Wednesday, February 10, 2010

Meat this blog.

A few years ago, my sister moved to Portland, Oregon. This move brought her the joys of Voodoo Donuts, Stumptown Coffee and most importantly in terms of this blog, it brought her to the doorstep of world famous used bookstore Powell's. One day while browsing through used cookbooks, a title caught my sister's eye: Favorite Recipes of American Home Economics Teachers: MEATS edition(copyright 1962). If there's one thing my sister knows I love, it's meat, so she purchased the book and gave it to me a few months later as a gift. Needless to say, I was ecstatic.

I started pouring over the pages and was amazed, astounded and sometimes baffled by the recipes inside.

"40 different meatloaf recipes?!"
"What the heck is Swiss Steak?!"
"Why oh why would anyone make a recipe called 'Congealed Chicken Salad'?!"

Like most things in my life, I obsessed over it for a couple days then promptly shelved it only to forget about it for the next three years.

Which brings us to this past Sunday. Sitting with my roommate watching "American Eats" on the History Channel, a segment came on about the history of Jello. The announcer explained that when Jello first came out they marketed it by handing out free recipe booklets to housewives - recipe booklets that included things like "Congealed Chicken Salad." As I gagged over b-roll of ladies serving up gelatinous meat, I was suddenly reminded I owned an entire book of such recipes. One thing led to another, and - Blammo! - here we are, I have decided to write a blog dedicated to the favorite recipes of American home ec. teachers circa 1962. Something like "Julie and Julia" except these recipes would make Julia Child want to stab someone with her Size 11 heels.

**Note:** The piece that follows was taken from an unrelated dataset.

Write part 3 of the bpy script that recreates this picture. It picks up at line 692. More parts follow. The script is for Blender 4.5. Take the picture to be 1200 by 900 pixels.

I figure many, if not all, of them will be pretty disgusting (hence the title "Home Wreck") but I'm willing to give it a shot. Hell, if it was good enough for my mom, it should be good enough for me. Hopefully this experience will give me (and any readers) a better understanding of where the heck all those recipes our mothers made came from (besides the back of a Campbell's soup can). Consider it applied food archaeology.

So, here goes nothing. I'm hosting my first Home Wreck dinner party on Monday (consider it Home Wreck 101) and I'll be starting with a beef dish. If it's inedible we'll order pizza, laugh, and use my roommate's slingshot to launch the nasty grub into oblivion.